There was the time when the phone call came, “There’s an envelope on my desk with your name on it,” he said.  We were clueless.  David went down to pick it up.  When he opened it he was overwhelmed at its contents.  Inside lay 8 $1,000 money orders made out to us.  I had been freezing milk jugs of water to keep our refrigerator cold.  I went out that day to buy a new refrigerator.

Or there was the time years later when I had just had it out with God.  I had been asking Him to show me how to pay for the tires our car desperately needed, yet all resources were depleted. There was no money for tires. I walked into the church reluctantly.  As I stood to force myself to worship the envelope fell to the floor.  It had been slipped into my lap.  Inside was more than enough to pay for the tires.  He knew.  I fell at His feet in humble gratitude, overwhelmed at my forgetfulness.

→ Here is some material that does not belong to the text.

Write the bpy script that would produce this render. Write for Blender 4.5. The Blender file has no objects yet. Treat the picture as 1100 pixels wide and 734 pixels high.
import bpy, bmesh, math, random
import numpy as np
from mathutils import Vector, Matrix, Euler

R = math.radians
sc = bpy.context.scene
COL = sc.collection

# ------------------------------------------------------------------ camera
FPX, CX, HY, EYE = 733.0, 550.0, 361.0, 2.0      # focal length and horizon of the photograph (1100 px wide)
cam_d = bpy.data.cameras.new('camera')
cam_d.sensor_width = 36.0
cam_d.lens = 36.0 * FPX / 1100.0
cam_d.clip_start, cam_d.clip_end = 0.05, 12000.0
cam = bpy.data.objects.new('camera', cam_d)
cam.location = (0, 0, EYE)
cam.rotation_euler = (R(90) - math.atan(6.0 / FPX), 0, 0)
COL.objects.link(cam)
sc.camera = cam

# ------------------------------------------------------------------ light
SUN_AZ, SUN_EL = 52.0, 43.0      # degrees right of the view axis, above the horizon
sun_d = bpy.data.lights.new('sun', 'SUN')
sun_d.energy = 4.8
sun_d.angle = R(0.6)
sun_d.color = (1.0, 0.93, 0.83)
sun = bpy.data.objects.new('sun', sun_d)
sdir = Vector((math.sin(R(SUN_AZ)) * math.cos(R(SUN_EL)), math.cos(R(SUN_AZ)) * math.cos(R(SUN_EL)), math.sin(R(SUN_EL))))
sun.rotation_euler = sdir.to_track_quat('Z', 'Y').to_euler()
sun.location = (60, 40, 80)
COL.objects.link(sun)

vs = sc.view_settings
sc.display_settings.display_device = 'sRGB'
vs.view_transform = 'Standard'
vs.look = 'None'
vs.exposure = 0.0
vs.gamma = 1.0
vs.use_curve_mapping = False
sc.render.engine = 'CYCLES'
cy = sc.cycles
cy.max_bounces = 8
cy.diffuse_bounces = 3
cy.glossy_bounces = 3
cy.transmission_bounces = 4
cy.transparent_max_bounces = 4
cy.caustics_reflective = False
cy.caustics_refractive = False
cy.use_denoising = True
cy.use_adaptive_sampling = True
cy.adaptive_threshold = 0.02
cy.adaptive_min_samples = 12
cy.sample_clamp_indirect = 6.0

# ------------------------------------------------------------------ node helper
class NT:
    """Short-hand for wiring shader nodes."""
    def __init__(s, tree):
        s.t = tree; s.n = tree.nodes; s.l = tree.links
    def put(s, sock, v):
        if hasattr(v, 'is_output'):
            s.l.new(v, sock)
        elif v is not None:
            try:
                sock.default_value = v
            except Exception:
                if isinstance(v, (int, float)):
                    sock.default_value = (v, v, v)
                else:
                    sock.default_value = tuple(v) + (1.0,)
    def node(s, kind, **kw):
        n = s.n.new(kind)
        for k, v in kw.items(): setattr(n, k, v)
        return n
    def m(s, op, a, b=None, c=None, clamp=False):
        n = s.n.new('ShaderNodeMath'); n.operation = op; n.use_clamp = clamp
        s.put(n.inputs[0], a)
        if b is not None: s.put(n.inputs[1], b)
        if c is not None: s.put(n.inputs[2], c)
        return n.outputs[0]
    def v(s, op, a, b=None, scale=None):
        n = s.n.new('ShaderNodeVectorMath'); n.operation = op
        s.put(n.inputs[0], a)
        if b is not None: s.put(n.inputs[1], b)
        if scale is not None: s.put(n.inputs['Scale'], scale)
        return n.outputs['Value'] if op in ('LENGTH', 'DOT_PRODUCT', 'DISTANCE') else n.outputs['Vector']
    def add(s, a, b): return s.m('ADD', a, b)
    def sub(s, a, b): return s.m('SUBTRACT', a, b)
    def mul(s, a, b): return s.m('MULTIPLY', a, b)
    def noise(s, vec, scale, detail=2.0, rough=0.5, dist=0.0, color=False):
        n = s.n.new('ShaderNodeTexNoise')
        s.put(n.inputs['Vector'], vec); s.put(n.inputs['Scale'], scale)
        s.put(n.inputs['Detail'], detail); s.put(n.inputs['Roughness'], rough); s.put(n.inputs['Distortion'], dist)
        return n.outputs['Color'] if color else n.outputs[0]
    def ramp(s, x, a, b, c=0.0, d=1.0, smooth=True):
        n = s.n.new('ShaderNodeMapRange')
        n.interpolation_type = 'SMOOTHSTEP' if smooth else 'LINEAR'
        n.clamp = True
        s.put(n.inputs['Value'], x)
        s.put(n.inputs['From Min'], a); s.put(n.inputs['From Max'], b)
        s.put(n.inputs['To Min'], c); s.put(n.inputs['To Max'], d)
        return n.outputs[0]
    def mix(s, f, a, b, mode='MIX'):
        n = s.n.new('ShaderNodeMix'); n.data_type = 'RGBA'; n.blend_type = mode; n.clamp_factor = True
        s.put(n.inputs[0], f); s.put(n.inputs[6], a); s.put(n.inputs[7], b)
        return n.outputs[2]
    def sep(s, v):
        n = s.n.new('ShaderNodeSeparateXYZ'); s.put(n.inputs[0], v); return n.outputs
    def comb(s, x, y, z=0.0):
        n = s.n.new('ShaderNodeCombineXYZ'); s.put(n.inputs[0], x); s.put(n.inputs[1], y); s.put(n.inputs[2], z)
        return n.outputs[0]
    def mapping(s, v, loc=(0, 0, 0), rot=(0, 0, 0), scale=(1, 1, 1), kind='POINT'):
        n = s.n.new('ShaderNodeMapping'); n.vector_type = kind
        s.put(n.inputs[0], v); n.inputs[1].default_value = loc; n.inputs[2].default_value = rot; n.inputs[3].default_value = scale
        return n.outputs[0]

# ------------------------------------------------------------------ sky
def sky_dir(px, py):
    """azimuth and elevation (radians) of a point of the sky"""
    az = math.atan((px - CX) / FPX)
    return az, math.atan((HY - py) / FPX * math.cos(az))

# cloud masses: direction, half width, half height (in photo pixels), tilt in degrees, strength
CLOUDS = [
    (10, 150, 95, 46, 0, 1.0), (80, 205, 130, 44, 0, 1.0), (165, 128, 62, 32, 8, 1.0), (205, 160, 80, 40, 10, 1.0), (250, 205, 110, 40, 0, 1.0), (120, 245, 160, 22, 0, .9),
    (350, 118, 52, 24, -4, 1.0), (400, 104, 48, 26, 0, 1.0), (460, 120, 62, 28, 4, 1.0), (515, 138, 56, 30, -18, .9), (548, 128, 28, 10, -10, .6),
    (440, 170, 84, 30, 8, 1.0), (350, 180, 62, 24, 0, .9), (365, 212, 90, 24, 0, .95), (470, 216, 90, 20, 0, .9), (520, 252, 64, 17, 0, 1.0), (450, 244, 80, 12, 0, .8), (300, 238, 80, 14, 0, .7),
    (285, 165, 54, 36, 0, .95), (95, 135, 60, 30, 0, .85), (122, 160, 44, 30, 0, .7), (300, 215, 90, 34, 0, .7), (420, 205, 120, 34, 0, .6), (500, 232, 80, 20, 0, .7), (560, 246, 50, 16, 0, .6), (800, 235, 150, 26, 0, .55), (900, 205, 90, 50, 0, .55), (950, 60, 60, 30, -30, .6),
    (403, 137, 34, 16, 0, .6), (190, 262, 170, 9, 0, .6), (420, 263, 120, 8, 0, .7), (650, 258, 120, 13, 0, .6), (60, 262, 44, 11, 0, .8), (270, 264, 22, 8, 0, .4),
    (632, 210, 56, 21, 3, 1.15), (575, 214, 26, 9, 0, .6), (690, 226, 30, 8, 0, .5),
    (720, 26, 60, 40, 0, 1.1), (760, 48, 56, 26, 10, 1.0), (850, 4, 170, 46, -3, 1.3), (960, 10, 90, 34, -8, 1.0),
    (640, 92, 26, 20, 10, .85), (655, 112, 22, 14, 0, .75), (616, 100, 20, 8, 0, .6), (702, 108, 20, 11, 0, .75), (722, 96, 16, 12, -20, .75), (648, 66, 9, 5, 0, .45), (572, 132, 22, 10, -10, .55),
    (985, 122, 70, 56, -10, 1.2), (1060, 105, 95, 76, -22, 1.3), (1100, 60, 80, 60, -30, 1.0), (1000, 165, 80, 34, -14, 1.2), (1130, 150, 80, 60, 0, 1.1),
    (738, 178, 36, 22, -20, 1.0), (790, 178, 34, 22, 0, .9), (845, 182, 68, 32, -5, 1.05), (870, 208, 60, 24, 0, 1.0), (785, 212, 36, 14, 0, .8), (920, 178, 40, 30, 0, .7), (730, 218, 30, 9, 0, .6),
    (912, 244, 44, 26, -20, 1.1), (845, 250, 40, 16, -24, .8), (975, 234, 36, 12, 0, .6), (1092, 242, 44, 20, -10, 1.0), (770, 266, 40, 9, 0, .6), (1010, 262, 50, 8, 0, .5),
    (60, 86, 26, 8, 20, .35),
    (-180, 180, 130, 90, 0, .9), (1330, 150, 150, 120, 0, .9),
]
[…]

I remember back in 2005 I had been asking God for an old discarded laptop that no one was using.  I didn’t need much just something I could write on.  Weeks later the phone rang, “I feel like God is telling me to buy you a new laptop.”  “I believe He has prepared a ministry for you.”  They didn’t know.  He did.

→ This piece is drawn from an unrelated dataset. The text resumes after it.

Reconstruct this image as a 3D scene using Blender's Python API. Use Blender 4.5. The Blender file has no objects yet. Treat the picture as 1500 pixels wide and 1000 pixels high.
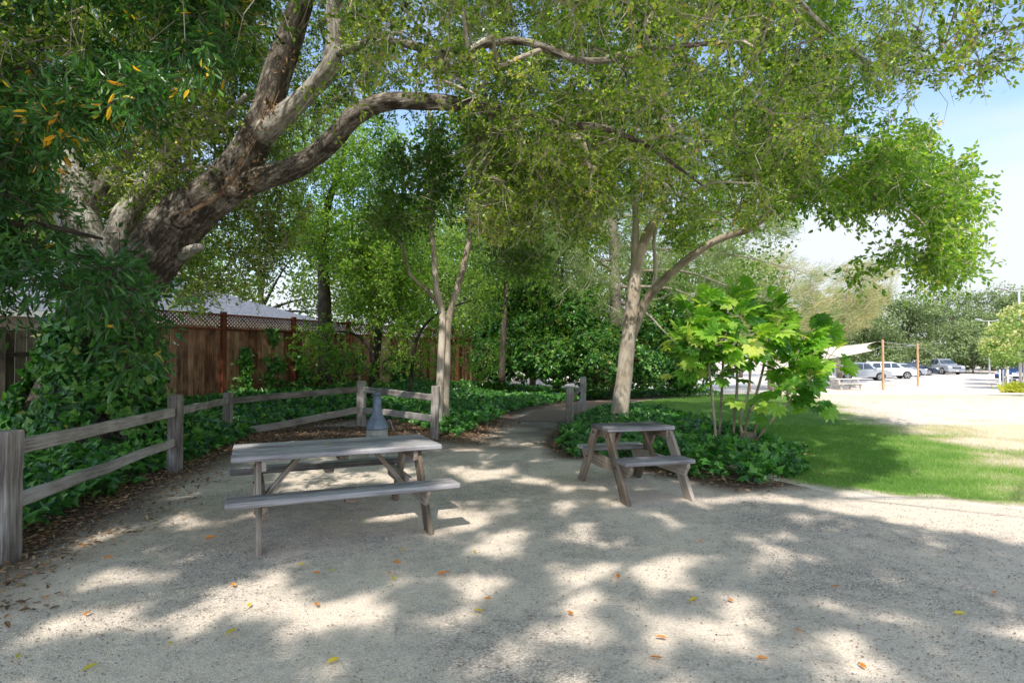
import bpy, math, random
import numpy as np
from mathutils import Vector, Matrix
R = np.random.default_rng(11)
random.seed(7)
F = 878.3; PITCH = 0.020; CAMZ = 1.57
COL = bpy.context.scene.collection
D = bpy.data
SUN = np.array([-.15, -.77, 1.0]); SUN = SUN / np.linalg.norm(SUN)

# ---------------------------------------------------------------- helpers
def at(px, py, d):
    u = (px - 750) / F; v = (500 - py) / F
    c, s = math.cos(PITCH), math.sin(PITCH)
    y = c - v * s; z = s + v * c
    k = d / y
    return np.array([u * k, d, CAMZ + z * k])
def proj(P):
    P = np.atleast_2d(P); c, s = math.cos(PITCH), math.sin(PITCH)
    z = P[:, 2] - CAMZ
    yc = P[:, 1] * c + z * s; zc = -P[:, 1] * s + z * c
    yy = np.where(yc > .2, yc, .2)
    return np.where(yc > .2, 750 + F * P[:, 0] / yy, -9e4), np.where(yc > .2, 500 - F * zc / yy, -9e4), yc
def sstep(t): t = np.clip(t, 0, 1); return t * t * (3 - 2 * t)
def vnoise(x, y, seed=0, z=None):
    x = np.asarray(x, float); y = np.asarray(y, float)
    z = np.zeros_like(x) if z is None else np.asarray(z, float)
    def h(a, b, c):
        n = (a * 374761393 + b * 668265263 + c * 2147483647 + seed * 974634777).astype(np.int64)
        n = (n ^ (n >> 13)) * 1274126177
        n = (n ^ (n >> 16)) & 0xffffff
        return n / float(0xffffff)
    xi = np.floor(x).astype(np.int64); yi = np.floor(y).astype(np.int64); zi = np.floor(z).astype(np.int64)
    fx = sstep(x - xi); fy = sstep(y - yi); fz = sstep(z - zi)
    r = 0
    for dz in (0, 1):
        a = h(xi, yi, zi + dz) * (1 - fx) + h(xi + 1, yi, zi + dz) * fx
        b = h(xi, yi + 1, zi + dz) * (1 - fx) + h(xi + 1, yi + 1, zi + dz) * fx
        r = r + (a * (1 - fy) + b * fy) * (fz if dz else 1 - fz)
    return r
def fbm(x, y, seed=0, z=None, o=3):
    r = 0; a = .5; t = 0
    for i in range(o):
        r = r + a * vnoise(np.asarray(x) * 2 ** i, np.asarray(y) * 2 ** i, seed + i, None if z is None else np.asarray(z) * 2 ** i); t += a; a *= .5
    return r / t
def inpoly(x, y, poly):
    x = np.asarray(x); y = np.asarray(y); r = np.zeros(x.shape, bool); n = len(poly)
    for i in range(n):
        x1, y1 = poly[i]; x2, y2 = poly[(i + 1) % n]
        c = ((y1 > y) != (y2 > y)) & (x < (x2 - x1) * (y - y1) / (y2 - y1 + 1e-12) + x1)
        r ^= c
    return r
def unit(a): return a / (np.linalg.norm(a, axis=-1, keepdims=True) + 1e-9)
def rdir(n): return unit(R.normal(size=(n, 3)))

def props(o, label=None, cat=None, group=None, kind=None):
    if label: o['label'] = label
    if cat: o['category'] = cat
    if group: o['group'] = group
    if kind: o['kind'] = kind
    return o
def empty(name, loc, label, cat, group=None, rz=0, kind=None):
    o = D.objects.new(name, None); COL.objects.link(o)
    o.location = tuple(loc); o.rotation_euler = (0, 0, rz); o.empty_display_size = .2
    return props(o, label, cat, group, kind)

class MB:
    """collects geometry (numpy) and links it as one mesh object"""
    def __init__(s): s.V = []; s.F = []; s.G = []; s.A = []; s.n = 0
    def add(s, V, Fs, g=None, a=None):
        V = np.asarray(V, float).reshape(-1, 3)
        s.V.append(V); s.G.append(V if g is None else np.asarray(g, float).reshape(-1, 3))
        s.A.append(np.full(len(V), .5) if a is None else np.broadcast_to(a, (len(V),)).astype(float))
        for f in Fs: s.F.append(np.asarray(f, np.int64) + s.n)
        s.n += len(V); return s
    def build(s, name, mat, parent=None, smooth=False, bevel=0, world=True):
        V = np.concatenate(s.V)
        if parent is not None and world:
            M = np.array(parent.matrix_basis.inverted()); V = V @ M[:3, :3].T + M[:3, 3]
        me = D.meshes.new(name)
        me.vertices.add(len(V)); me.vertices.foreach_set('co', V.astype(np.float32).ravel())
        lt = np.concatenate([np.full(len(f), f.shape[1]) for f in s.F]); idx = np.concatenate([f.ravel() for f in s.F])
        me.loops.add(len(idx)); me.loops.foreach_set('vertex_index', idx.astype(np.int32))
        me.polygons.add(len(lt)); me.polygons.foreach_set('loop_start', np.concatenate([[0], np.cumsum(lt)[:-1]]).astype(np.int32))
        me.polygons.foreach_set('use_smooth', np.full(len(lt), smooth))
        at_ = me.attributes.new('v', 'FLOAT', 'POINT'); at_.data.foreach_set('value', np.concatenate(s.A).astype(np.float32))
        if any(g is not v for g, v in zip(s.G, s.V)):
            ag = me.attributes.new('g', 'FLOAT_VECTOR', 'POINT'); ag.data.foreach_set('vector', np.concatenate(s.G).astype(np.float32).ravel())
        me.update(calc_edges=True)
        me.materials.append(mat)
        o = D.objects.new(name, me); COL.objects.link(o)
        if parent: o.parent = parent
        if bevel:
            m = o.modifiers.new('b', 'BEVEL'); m.width = bevel; m.segments = 1; m.limit_method = 'ANGLE'
        return o
    # a beam from p to q, w wide (along side), t thick (along up)
    def beam(s, p, q, w, t, up=(0, 0, 1), n=1, rough=0, taper=1.0, a=None):
        p = np.array(p, float); q = np.array(q, float); L = np.linalg.norm(q - p); d = (q - p) / L
        up = np.array(up, float); side = np.cross(d, up)
        if np.linalg.norm(side) < 1e-6: side = np.cross(d, [1, 0, 0])
        side /= np.linalg.norm(side); up = np.cross(side, d)
        V = []; G = []; off = R.uniform(0, 50, 3)
        for i in range(n + 1):
            k = i / n; c = p + d * L * k; sc = 1 + (taper - 1) * k
            j = R.normal(size=2) * rough
            for a1, b1 in ((-1, -1), (1, -1), (1, 1), (-1, 1)):
                ja = R.normal() * rough * .6; jb = R.normal() * rough * .6
                V.append(c + side * (a1 * w / 2 * sc + j[0] + ja) + up * (b1 * t / 2 * sc + j[1] + jb)); G.append([a1 * w / 2, b1 * t / 2, L * k] + off)
        Fq = []
        for i in range(n):
            b = 4 * i
            for e in range(4): Fq.append((b + e, b + (e + 1) % 4, b + 4 + (e + 1) % 4, b + 4 + e))
        Fq.append((3, 2, 1, 0)); b = 4 * n; Fq.append((b, b + 1, b + 2, b + 3))
        return s.add(V, [Fq], G, R.uniform() if a is None else a)
    def box(s, c, sx, sy, sz, rz=0, a=None):
        c = np.array(c, float); d = np.array([math.cos(rz), math.sin(rz), 0])
        return s.beam(c - d * sx / 2, c + d * sx / 2, sy, sz, a=a)
    def tube(s, pts, rad, seg=12, sub=6, rough=0.0, cap=True, a=None, fr=2.0):
        pts = np.array(pts, float); rad = np.array(rad, float)
        if sub > 1 and len(pts) > 2:
            P = np.vstack([2 * pts[0] - pts[1], pts, 2 * pts[-1] - pts[-2]]); O = []; RR = []
            for i in range(len(pts) - 1):
                for k in range(sub):
                    t = k / sub; p0, p1, p2, p3 = P[i:i + 4]
                    O.append(.5 * ((2 * p1) + (-p0 + p2) * t + (2 * p0 - 5 * p1 + 4 * p2 - p3) * t * t + (-p0 + 3 * p1 - 3 * p2 + p3) * t ** 3)); RR.append(rad[i] * (1 - t) + rad[i + 1] * t)
            O.append(pts[-1]); RR.append(rad[-1]); pts = np.array(O); rad = np.array(RR)
        n = len(pts); T = unit(np.gradient(pts, axis=0)); ref = np.array([1., 0, 0]) if abs(T[0][0]) < .8 else np.array([0, 1., 0])
        th = np.linspace(0, 2 * math.pi, seg, endpoint=False); V = []; G = []; L = 0; off = R.uniform(0, 30, 3)
        for i in range(n):
            if i: L += np.linalg.norm(pts[i] - pts[i - 1])
            ref = ref - T[i] * ref.dot(T[i]); ref /= np.linalg.norm(ref); b = np.cross(T[i], ref)
            r = rad[i]
            nz = 1 + rough * (vnoise(np.cos(th) * fr + off[0], np.sin(th) * fr + off[1], 3, np.full(seg, L * 2.2)) - .5) * 2
            rr = (r * nz)[:, None]
            V.append(pts[i] + rr * (np.cos(th)[:, None] * ref + np.sin(th)[:, None] * b))
            G.append(np.stack([np.cos(th) * r, np.sin(th) * r, np.full(seg, L)], 1) + off)
        Fq = []
        i = np.arange(n - 1)[:, None] * seg; j = np.arange(seg)[None]; j2 = (j + 1) % seg
        Fq = np.stack([i + j, i + j2, i + seg + j2, i + seg + j], -1).reshape(-1, 4)
        Fs = [Fq]
        if cap: Fs += [np.arange(seg)[::-1][None], (np.arange(seg) + (n - 1) * seg)[None]]
        return s.add(np.concatenate(V), Fs, np.concatenate(G), R.uniform() if a is None else a)
    def lathe(s, c, prof, seg=20, a=None):
        th = np.linspace(0, 2 * math.pi, seg, endpoint=False); V = []
        for r, z in prof: V.append(np.stack([c[0] + r * np.cos(th), c[1] + r * np.sin(th), np.full(seg, c[2] + z)], 1))
        n = len(prof); i = np.arange(n - 1)[:, None] * seg; j = np.arange(seg)[None]; j2 = (j + 1) % seg
        return s.add(np.concatenate(V), [np.stack([i + j, i + j2, i + seg + j2, i + seg + j], -1).reshape(-1, 4), np.arange(seg)[::-1][None], (np.arange(seg) + (n - 1) * seg)[None]], a=a)
    def edges(s, A, B, ra, rb, seg=4):
        A = np.asarray(A); B = np.asarray(B); n = len(A)
        if not n: return s
        d = unit(B - A); ref = np.where(np.abs(d[:, 2:3]) < .9, np.array([[0, 0, 1.]]), np.array([[1., 0, 0]]))
        u = unit(np.cross(d, ref)); w = np.cross(d, u)
        th = np.arange(seg) * 2 * math.pi / seg
        ring = np.cos(th)[None, :, None] * u[:, None] + np.sin(th)[None, :, None] * w[:, None]
        ra = np.broadcast_to(ra, n)[:, None, None]; rb = np.broadcast_to(rb, n)[:, None, None]
        V = np.concatenate([A[:, None] + ring * ra, B[:, None] + ring * rb], 1)
        b = np.arange(n)[:, None, None] * 2 * seg; j = np.arange(seg)
        f = np.stack([j, (j + 1) % seg, seg + (j + 1) % seg, seg + j], -1)[None]
        V2 = V.reshape(-1, 3)
        return s.add(V2, [(b + f).reshape(-1, 4)], V2 * 1.0, np.repeat(R.uniform(size=n), 2 * seg))
    def leaves(s, P, Dr, N, size, tpl, v=None, wid=1.0):
        n = len(P)
        if not n: return s
        Dr = unit(Dr); N = N - Dr * (N * Dr).sum(1, keepdims=True); N = unit(N); B = np.cross(N, Dr)
        tv, tf = tpl; tv = np.array(tv, float); m = len(tv)
        size = np.broadcast_to(size, n)[:, None, None]
        V = P[:, None] + size * (tv[None, :, 0:1] * Dr[:, None] + wid * tv[None, :, 1:2] * B[:, None] + tv[None, :, 2:3] * N[:, None])
        b = (np.arange(n) * m)[:, None, None]
        Fs = [(b + np.array(f)[None]).reshape(-1, np.array(f).shape[1]) for f in tf]
        v = R.uniform(size=n) if v is None else v
        V2 = V.reshape(-1, 3)
        s.V.append(V2); s.G.append(V2); s.A.append(np.repeat(v, m))
        for f in Fs: s.F.append(f + s.n)
        s.n += len(V2); return s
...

The day David was laid off a perfect stranger overheard him tell what had just happened to a friend in Starbucks.  The next day the gentleman showed up and handed our daughter who worked there an envelope with $500 in it.  He felt God telling him to give it to us.

I’ve gone to my mailbox finding envelopes with checks, gift cards and cash providing getaways for our anniversary, clothes for our children, meals out, even movie tickets.  There’s the vacation at the beach, the car of my dreams, the Honey Baked turkey that I longed for.  All were given, just because.

These are just a few of the many stories of God’s care scattered throughout my life, yet I so easily fear what might be on the horizon.

“Do not forget” He told the children of Israel.  It was their demise.  I cannot let it be mine.

Today, I remember. This is the God who holds my tomorrows.